Tuesday, March 17, 2015

Cronos Review

Back in 1993, long before he took us on a mystical journey through Pan's Labyrinth, introduced a wider audience to the world of Hellboy or brought his vision of massive Jaeger vs. Kaiju battles to the big screen in Pacific Rim, Guillermo del Toro released his debut feature film Cronos, a wonderfully unique take on a vampire tale, and thank goodness for that unique factor because honestly, I'm just about vampire'd out at this point.

My relationship with the sub-genre was tedious at best to begin with, and with the popularity that was ushered in from the True Blood series and Twilight franchise I had officially pushed anything involving a vampire off to the side into a category called "Not Interested". Last year Jim Jarmusch and his wonderfully deadpan comedic stylings brought the solid film Only Lovers Left Alive to the table and I appreciated its very interesting take on just how boring it could be to live forever, but rather than a potential revival of my interests it felt like an anomaly.

Thus I knew it may be a challenge to approach Cronos with an open mind, but I reminded myself of two things: Guillermo del Toro has earned enough of my admiration to be worthy of my trust that if anyone could make me entertained by vampires again, it would be him, and that this is a film released over 20 years ago, not just another lazy effort to catch on to a fad before it is exhausted from overkill.

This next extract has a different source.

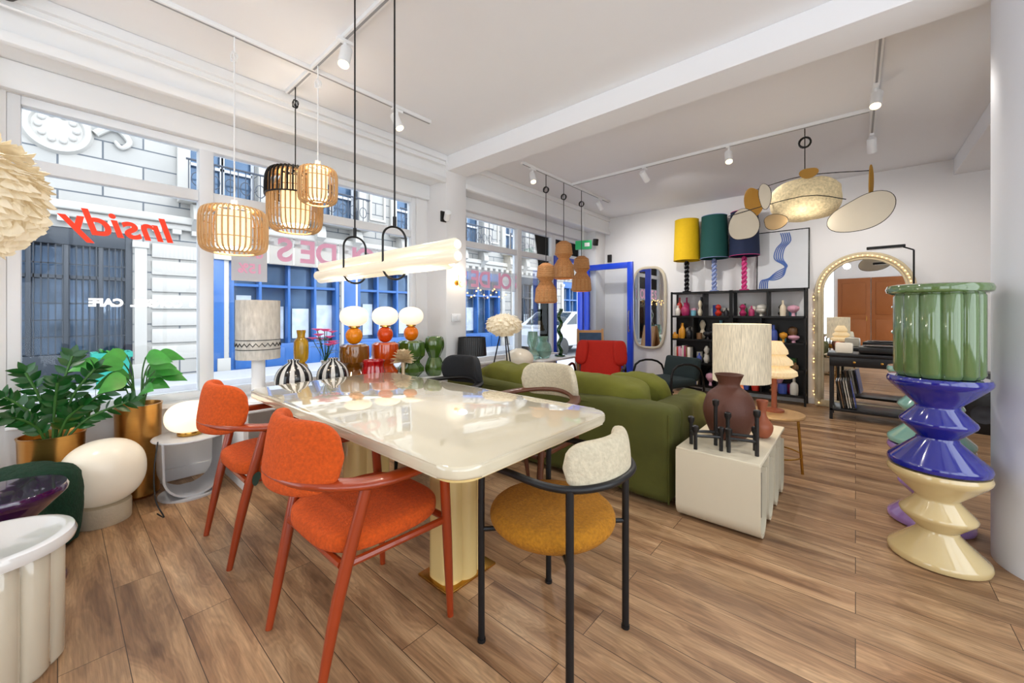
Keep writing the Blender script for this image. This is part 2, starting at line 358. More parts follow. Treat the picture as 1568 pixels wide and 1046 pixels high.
for a,c in ops:
    for k in(a-.2,c+.02): b.box(k,k+.18,-.06,0,-.1,2.6,bev=.01); b.box(k-.03,k+.21,-.09,0,2.5,2.62,bev=.01); b.box(k-.03,k+.21,-.1,0,-.1,.25,bev=.01)
for a,c in((1.22,2.08),(-1.6,-.98),(-3.0,-1.7)):
    for i in range(7): b.box(a,c,-.045,0,.3+i*.34,.58+i*.34,bev=.015)
b.out('stone_ornament',orn,sb)
b=B()
for u in (.0,): 
    b.lathe([(0,0.03),(.08,.06),(.12,.05),(.14,.05),(.3,.03),(.33,.08),(.4,.08),(.44,0)],48,mat=zmat((u,0,4.45),rx=90))
    for k in range(10): a=2*PI*k/10; b.ell((u+.22*math.cos(a),-.05,4.45+.22*math.sin(a)),(.05,.04,.05),seg=10,rg=6)
    for s in(-1,1): b.tube([(u+s*.45,-.05,4.5),(u+s*.7,-.05,4.7),(u+s*.9,-.05,4.5),(u+s*.8,-.05,4.35),(u+s*.7,-.05,4.45)],[.06,.06,.05,.04,.03],smooth=5)
b.out('stone_rosette',orn,sb)
b=B()
for u in ups:
    for i in range(11): b.tube([(u-.08+i*.14,-.44,3.64),(u-.08+i*.14,-.44,4.3)],.01,seg=5)
    b.tube([(u-.12,-.44,4.32),(u+1.38,-.44,4.32)],.022,seg=6)
    for i in range(5): 
        cx=u+.06+i*.28; b.tube([(cx+.1*math.cos(k*PI/5),-.44,3.95+.14*math.sin(k*PI/5)) for k in range(10)],.01,closed=True,seg=4)
b.out('balcony_railings',M('iron_dark','#3c424e',.6),sb)
b=B()
for u in ups:
    for k in (0,.6): 
        b.box(u+k,u+k+.06,.2,.25,3.6,5.9); b.box(u+k+.58,u+k+.64,.2,.25,3.6,5.9)
        for z in (3.6,4.4,5.1,5.8): b.box(u+k,u+k+.6,.2,.25,z,z+.06)
b.out('upper_window_frames',M('frame_offwhite','#c9cbd0',.6),sb,smooth=0)
B().box(FX0,FX1,.3,.32,-.2,6.0).out('dark_glazing',M('facade_glass','#526a86',.08,var=.75,vs=1.6,metal=.3),sb,smooth=0)
shopb=M('shopfront_blue','#2f5f9f',.35,var=.2,vs=2); navy=M('shopfront_navy','#232b36',.5)
bb=B(); bn=B()
for i,(a,c) in enumerate(ops):
    q=bn if i in(0,1,5,8) else bb
    w=.1; q.box(a,a+w,.02,.28,-.1,2.75,bev=.01); q.box(c-w,c,.02,.28,-.1,2.75,bev=.01); q.box(a+w,c-w,.02,.28,2.45,2.75,bev=.01); q.box(a+w,c-w,.02,.28,-.1,.5,bev=.01)
    k=4
    for j in range(1,k): xx=a+(c-a)*j/k; q.box(xx-.03,xx+.03,.04,.26,.5,2.45,bev=.008)
    q.box(a+w,c-w,.05,.25,1.85,1.91)
    if q is bn:
        for j in range(18): xx=a+.15+(c-a-.3)*j/17; q.box(xx-.008,xx+.008,.05,.08,.5,2.45)
        for z in (.8,1.1,1.4,2.1): q.box(a+w,c-w,.05,.08,z,z+.02)
    else:
        for j in range(k): xx=a+(c-a)*(j+.5)/k; q.box(xx-.2,xx+.2,-.01,.04,-.02,.42,bev=.02)
bb.box(5.08,5.42,-.07,0,-.1,2.7,bev=.02); bb.box(2.1,2.4,-.07,0,-.1,2.7,bev=.02); bb.box(8.2,8.5,-.07,0,-.1,2.7,bev=.02)
bb.out('shopfront_woodwork',shopb,sb,smooth=30); bn.out('shopfront_grilles',navy,sb,smooth=30)
B().box(2.2,8.3,-.13,-.0,2.4,2.84,bev=.02).out('shop_fascia',M('fascia_cream','#c6c2b6',.6,var=.05),sb)
b=B()
for (a,c) in ((2.7,3.0),(3.2,3.7),(3.9,4.3),(4.5,4.9),(5.8,6.1),(6.3,6.7),(7,7.3),(7.5,7.9),(9.5,10.3),(13,14)): b.box(a,c,.27,.29,.6,1.2+.5*((a*7)%1))
b.out('shop_displays',M('shop_display','#b6c0cc',.5,var=.5,vs=4,emis=.3),sb,smooth=0)
B().box(-14,45,4.0,5.6,-.25,-.02,bev=.02).out('sidewalk',M('paving','#b4b4b7',.8,bump=.2,bs=10),smooth=0)
B().box(-14,45,9.0,10.38,-.25,-.02,bev=.02).out('pavement',M('paving'),smooth=0)
B().box(-14,45,5.62,8.98,-.4,-.14).out('street',M('asphalt','#a4a6ab',.8,bump=.3,bs=60),smooth=0)
r=root('street_planter',(.6,9.5,-.02)); B().lathe([(0,0),(.24,0),(.3,.5),(.34,.52),(.34,.6),(.3,.6),(.28,.52),(0,.5)],4,mat=zmat((0,0,0),rz=45)).out('tub',M('teal_plastic','#2a9a8a',.5),r,smooth=20)
b=B()
for k in range(40):
    a=random.random()*6.28; b.leaf((.1*math.cos(a),.1*math.sin(a),.52),(math.cos(a),math.sin(a),1+random.random()),.12+.12*random.random(),.05)
b.out('foliage',M('leaf_green','#2f7a2c',.4,var=.3),r)
def car(x,y,rz,col):
    r=root('parked_car',(x,y,-.14),rz)
    side=[(-2.0,.35),(-2.05,.7),(-1.9,.9),(-1.2,1.0),(-.6,1.42),(.7,1.45),(1.5,1.05),(2.0,.95),(2.05,.5),(2.0,.3)]
    B().prism(side,-.8,.8,mat=XZ,bev=.08).out('body',M('car_paint_'+col,col,.2,coat=1),r)
    b=B(); b.prism([(-1.1,1.02),(-.55,1.36),(.05,1.38),(.05,1.02)],-.81,.81,mat=XZ); b.prism([(.12,1.02),(.12,1.38),(.65,1.38),(1.3,1.04)],-.81,.81,mat=XZ); b.prism([(-1.24,1.0),(-.66,1.4),(-.62,1.4),(-1.2,1.0)],-.7,.7,mat=XZ); b.out('windows',M('car_glass','#22303c',.05),r)
    b=B()
    for xx in(-1.3,1.3):
        for yy in(-.82,.62): b.lathe([(0,0),(.2,.0),(.31,.02),(.32,.1),(.31,.2),(0,.2)],24,mat=zmat((xx,yy+.2,.32),rx=90))
    b.out('wheels',blackp,r)
car(11.5,7.6,0,'#c4cad2'); car(17,7.6,0,'#5f7fae')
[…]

GDT delivered. Cronos is a clever, entertaining gem.

The film tells the story of a man named Jesús Cris, an antiques dealer who happens to find a device inside an old wooden statue of an archangel. Jesús somehow accidentally activates this object and it grabs hold of his hand, doing all sorts of damage by the time he is free of it. Soon after the cravings begin, beginning a transformation for Jesús from a mortal man to a blood thirsty vampire.

I found it interesting to see del Toro making a little girl a central character of the film, much like in his crowning cinematic achievement Pan's Labyrinth. He has publicly mentioned his deep love for the masterpiece The Spirit of the Beehive by Victor Erice and I could feel the influences here again, this time in the shape of Jesús' granddaughter Aurora. Her presence adds an important component to the story, that piece of emotional attached Jesús still has to the mortal world, and his continuing desire to protect her despite his transformation keeps his character feeling rather human despite the fact that his physical appearance indicates otherwise.

As a directorial debut from Guillermo del Toro, Cronos is a pretty great work, a film that really makes you wonder if immortality is all it's cracked up to be.